(Scenes as source code)

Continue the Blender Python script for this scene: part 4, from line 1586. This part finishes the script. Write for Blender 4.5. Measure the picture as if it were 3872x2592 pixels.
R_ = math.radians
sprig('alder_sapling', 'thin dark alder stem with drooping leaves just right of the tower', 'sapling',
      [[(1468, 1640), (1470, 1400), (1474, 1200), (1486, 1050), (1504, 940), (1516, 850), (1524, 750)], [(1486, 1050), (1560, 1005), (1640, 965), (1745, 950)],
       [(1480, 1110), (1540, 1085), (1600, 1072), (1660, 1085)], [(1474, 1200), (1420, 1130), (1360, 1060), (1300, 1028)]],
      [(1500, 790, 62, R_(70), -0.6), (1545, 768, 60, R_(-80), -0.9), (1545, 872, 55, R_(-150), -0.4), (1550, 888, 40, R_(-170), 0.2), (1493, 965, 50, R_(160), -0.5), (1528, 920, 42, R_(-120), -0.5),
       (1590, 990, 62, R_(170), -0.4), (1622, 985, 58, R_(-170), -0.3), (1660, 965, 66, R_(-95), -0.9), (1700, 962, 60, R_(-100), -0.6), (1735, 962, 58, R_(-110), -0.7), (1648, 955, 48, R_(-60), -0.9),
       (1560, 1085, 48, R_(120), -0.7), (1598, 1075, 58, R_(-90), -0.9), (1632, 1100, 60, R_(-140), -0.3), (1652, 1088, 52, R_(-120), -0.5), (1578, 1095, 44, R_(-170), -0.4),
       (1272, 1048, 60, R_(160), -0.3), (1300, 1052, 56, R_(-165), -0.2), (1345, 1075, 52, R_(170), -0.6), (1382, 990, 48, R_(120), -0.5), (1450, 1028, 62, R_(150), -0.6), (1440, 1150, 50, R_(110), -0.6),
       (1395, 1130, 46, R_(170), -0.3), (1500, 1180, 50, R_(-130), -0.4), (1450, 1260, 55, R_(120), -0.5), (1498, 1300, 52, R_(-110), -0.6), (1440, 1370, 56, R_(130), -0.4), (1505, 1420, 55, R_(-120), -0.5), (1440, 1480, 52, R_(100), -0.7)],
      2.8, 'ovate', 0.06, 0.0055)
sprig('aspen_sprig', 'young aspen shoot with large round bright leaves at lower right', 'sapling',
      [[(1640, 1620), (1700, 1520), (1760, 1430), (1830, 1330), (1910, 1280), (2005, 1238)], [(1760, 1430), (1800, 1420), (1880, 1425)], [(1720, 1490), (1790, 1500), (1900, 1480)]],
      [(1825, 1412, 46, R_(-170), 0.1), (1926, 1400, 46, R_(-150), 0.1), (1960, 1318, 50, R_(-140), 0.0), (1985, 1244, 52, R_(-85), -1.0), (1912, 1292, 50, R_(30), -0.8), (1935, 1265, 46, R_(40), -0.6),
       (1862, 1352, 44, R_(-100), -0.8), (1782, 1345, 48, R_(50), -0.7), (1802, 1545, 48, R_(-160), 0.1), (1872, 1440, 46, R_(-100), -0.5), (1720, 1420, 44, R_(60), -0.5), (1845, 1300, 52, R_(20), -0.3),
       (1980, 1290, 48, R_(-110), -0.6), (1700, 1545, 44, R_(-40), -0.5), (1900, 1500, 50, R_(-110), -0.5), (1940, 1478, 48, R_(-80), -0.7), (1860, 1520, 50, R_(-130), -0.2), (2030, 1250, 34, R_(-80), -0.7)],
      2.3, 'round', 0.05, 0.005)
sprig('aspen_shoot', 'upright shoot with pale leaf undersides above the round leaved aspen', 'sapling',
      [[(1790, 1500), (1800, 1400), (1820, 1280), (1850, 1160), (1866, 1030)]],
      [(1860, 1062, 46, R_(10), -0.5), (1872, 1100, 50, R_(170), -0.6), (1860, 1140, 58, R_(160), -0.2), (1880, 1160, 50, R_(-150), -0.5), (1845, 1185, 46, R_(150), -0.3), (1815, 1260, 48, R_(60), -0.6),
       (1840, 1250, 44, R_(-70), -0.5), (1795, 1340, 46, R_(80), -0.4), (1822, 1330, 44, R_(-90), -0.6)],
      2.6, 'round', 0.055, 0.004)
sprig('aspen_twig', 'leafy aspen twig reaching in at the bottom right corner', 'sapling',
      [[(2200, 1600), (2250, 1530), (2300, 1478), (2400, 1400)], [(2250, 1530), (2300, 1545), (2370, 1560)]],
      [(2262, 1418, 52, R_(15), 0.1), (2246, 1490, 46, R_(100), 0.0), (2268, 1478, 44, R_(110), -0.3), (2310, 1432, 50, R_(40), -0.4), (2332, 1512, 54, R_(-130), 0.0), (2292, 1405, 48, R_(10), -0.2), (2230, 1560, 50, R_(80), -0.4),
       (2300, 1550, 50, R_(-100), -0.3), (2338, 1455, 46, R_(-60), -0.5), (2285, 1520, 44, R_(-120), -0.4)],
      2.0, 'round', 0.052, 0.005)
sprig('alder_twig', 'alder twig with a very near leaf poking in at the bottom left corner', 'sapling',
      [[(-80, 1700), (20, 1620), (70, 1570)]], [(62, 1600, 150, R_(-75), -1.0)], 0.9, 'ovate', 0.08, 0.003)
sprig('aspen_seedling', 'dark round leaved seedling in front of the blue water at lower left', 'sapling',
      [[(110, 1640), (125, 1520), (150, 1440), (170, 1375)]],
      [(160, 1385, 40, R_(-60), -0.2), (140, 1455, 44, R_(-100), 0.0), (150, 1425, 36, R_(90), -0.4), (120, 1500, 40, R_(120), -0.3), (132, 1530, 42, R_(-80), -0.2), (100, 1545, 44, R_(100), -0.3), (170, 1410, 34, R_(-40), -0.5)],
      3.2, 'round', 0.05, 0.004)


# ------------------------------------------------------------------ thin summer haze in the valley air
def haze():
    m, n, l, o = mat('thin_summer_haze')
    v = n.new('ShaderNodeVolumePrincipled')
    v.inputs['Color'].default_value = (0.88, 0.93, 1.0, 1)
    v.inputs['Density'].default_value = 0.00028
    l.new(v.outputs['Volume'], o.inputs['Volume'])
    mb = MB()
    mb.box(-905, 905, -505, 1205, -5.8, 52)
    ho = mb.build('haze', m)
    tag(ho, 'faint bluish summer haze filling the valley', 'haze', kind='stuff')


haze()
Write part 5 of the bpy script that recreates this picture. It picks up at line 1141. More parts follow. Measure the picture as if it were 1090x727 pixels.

* [GIVEN EXERCISE]: Quote all the records. Keep every word exact.

* [WRITTEN RESPONSE]:
Continue the Blender Python script for this scene: part 4, from line 1586. This part finishes the script. Write for Blender 4.5. Measure the picture as if it were 3872x2592 pixels.
R_ = math.radians
sprig('alder_sapling', 'thin dark alder stem with drooping leaves just right of the tower', 'sapling',
      [[(1468, 1640), (1470, 1400), (1474, 1200), (1486, 1050), (1504, 940), (1516, 850), (1524, 750)], [(1486, 1050), (1560, 1005), (1640, 965), (1745, 950)],
       [(1480, 1110), (1540, 1085), (1600, 1072), (1660, 1085)], [(1474, 1200), (1420, 1130), (1360, 1060), (1300, 1028)]],
      [(1500, 790, 62, R_(70), -0.6), (1545, 768, 60, R_(-80), -0.9), (1545, 872, 55, R_(-150), -0.4), (1550, 888, 40, R_(-170), 0.2), (1493, 965, 50, R_(160), -0.5), (1528, 920, 42, R_(-120), -0.5),
       (1590, 990, 62, R_(170), -0.4), (1622, 985, 58, R_(-170), -0.3), (1660, 965, 66, R_(-95), -0.9), (1700, 962, 60, R_(-100), -0.6), (1735, 962, 58, R_(-110), -0.7), (1648, 955, 48, R_(-60), -0.9),
       (1560, 1085, 48, R_(120), -0.7), (1598, 1075, 58, R_(-90), -0.9), (1632, 1100, 60, R_(-140), -0.3), (1652, 1088, 52, R_(-120), -0.5), (1578, 1095, 44, R_(-170), -0.4),
       (1272, 1048, 60, R_(160), -0.3), (1300, 1052, 56, R_(-165), -0.2), (1345, 1075, 52, R_(170), -0.6), (1382, 990, 48, R_(120), -0.5), (1450, 1028, 62, R_(150), -0.6), (1440, 1150, 50, R_(110), -0.6),
       (1395, 1130, 46, R_(170), -0.3), (1500, 1180, 50, R_(-130), -0.4), (1450, 1260, 55, R_(120), -0.5), (1498, 1300, 52, R_(-110), -0.6), (1440, 1370, 56, R_(130), -0.4), (1505, 1420, 55, R_(-120), -0.5), (1440, 1480, 52, R_(100), -0.7)],
      2.8, 'ovate', 0.06, 0.0055)
sprig('aspen_sprig', 'young aspen shoot with large round bright leaves at lower right', 'sapling',
      [[(1640, 1620), (1700, 1520), (1760, 1430), (1830, 1330), (1910, 1280), (2005, 1238)], [(1760, 1430), (1800, 1420), (1880, 1425)], [(1720, 1490), (1790, 1500), (1900, 1480)]],
      [(1825, 1412, 46, R_(-170), 0.1), (1926, 1400, 46, R_(-150), 0.1), (1960, 1318, 50, R_(-140), 0.0), (1985, 1244, 52, R_(-85), -1.0), (1912, 1292, 50, R_(30), -0.8), (1935, 1265, 46, R_(40), -0.6),
       (1862, 1352, 44, R_(-100), -0.8), (1782, 1345, 48, R_(50), -0.7), (1802, 1545, 48, R_(-160), 0.1), (1872, 1440, 46, R_(-100), -0.5), (1720, 1420, 44, R_(60), -0.5), (1845, 1300, 52, R_(20), -0.3),
       (1980, 1290, 48, R_(-110), -0.6), (1700, 1545, 44, R_(-40), -0.5), (1900, 1500, 50, R_(-110), -0.5), (1940, 1478, 48, R_(-80), -0.7), (1860, 1520, 50, R_(-130), -0.2), (2030, 1250, 34, R_(-80), -0.7)],
      2.3, 'round', 0.05, 0.005)
sprig('aspen_shoot', 'upright shoot with pale leaf undersides above the round leaved aspen', 'sapling',
      [[(1790, 1500), (1800, 1400), (1820, 1280), (1850, 1160), (1866, 1030)]],
      [(1860, 1062, 46, R_(10), -0.5), (1872, 1100, 50, R_(170), -0.6), (1860, 1140, 58, R_(160), -0.2), (1880, 1160, 50, R_(-150), -0.5), (1845, 1185, 46, R_(150), -0.3), (1815, 1260, 48, R_(60), -0.6),
       (1840, 1250, 44, R_(-70), -0.5), (1795, 1340, 46, R_(80), -0.4), (1822, 1330, 44, R_(-90), -0.6)],
      2.6, 'round', 0.055, 0.004)
sprig('aspen_twig', 'leafy aspen twig reaching in at the bottom right corner', 'sapling',
      [[(2200, 1600), (2250, 1530), (2300, 1478), (2400, 1400)], [(2250, 1530), (2300, 1545), (2370, 1560)]],
      [(2262, 1418, 52, R_(15), 0.1), (2246, 1490, 46, R_(100), 0.0), (2268, 1478, 44, R_(110), -0.3), (2310, 1432, 50, R_(40), -0.4), (2332, 1512, 54, R_(-130), 0.0), (2292, 1405, 48, R_(10), -0.2), (2230, 1560, 50, R_(80), -0.4),
       (2300, 1550, 50, R_(-100), -0.3), (2338, 1455, 46, R_(-60), -0.5), (2285, 1520, 44, R_(-120), -0.4)],
      2.0, 'round', 0.052, 0.005)
sprig('alder_twig', 'alder twig with a very near leaf poking in at the bottom left corner', 'sapling',
      [[(-80, 1700), (20, 1620), (70, 1570)]], [(62, 1600, 150, R_(-75), -1.0)], 0.9, 'ovate', 0.08, 0.003)
sprig('aspen_seedling', 'dark round leaved seedling in front of the blue water at lower left', 'sapling',
      [[(110, 1640), (125, 1520), (150, 1440), (170, 1375)]],
      [(160, 1385, 40, R_(-60), -0.2), (140, 1455, 44, R_(-100), 0.0), (150, 1425, 36, R_(90), -0.4), (120, 1500, 40, R_(120), -0.3), (132, 1530, 42, R_(-80), -0.2), (100, 1545, 44, R_(100), -0.3), (170, 1410, 34, R_(-40), -0.5)],
      3.2, 'round', 0.05, 0.004)


# ------------------------------------------------------------------ thin summer haze in the valley air
def haze():
    m, n, l, o = mat('thin_summer_haze')
    v = n.new('ShaderNodeVolumePrincipled')
    v.inputs['Color'].default_value = (0.88, 0.93, 1.0, 1)
    v.inputs['Density'].default_value = 0.00028
    l.new(v.outputs['Volume'], o.inputs['Volume'])
    mb = MB()
    mb.box(-905, 905, -505, 1205, -5.8, 52)
    ho = mb.build('haze', m)
    tag(ho, 'faint bluish summer haze filling the valley', 'haze', kind='stuff')


haze()
Write part 5 of the bpy script that recreates this picture. It picks up at line 1141. More parts follow. Measure the picture as if it were 1090x727 pixels.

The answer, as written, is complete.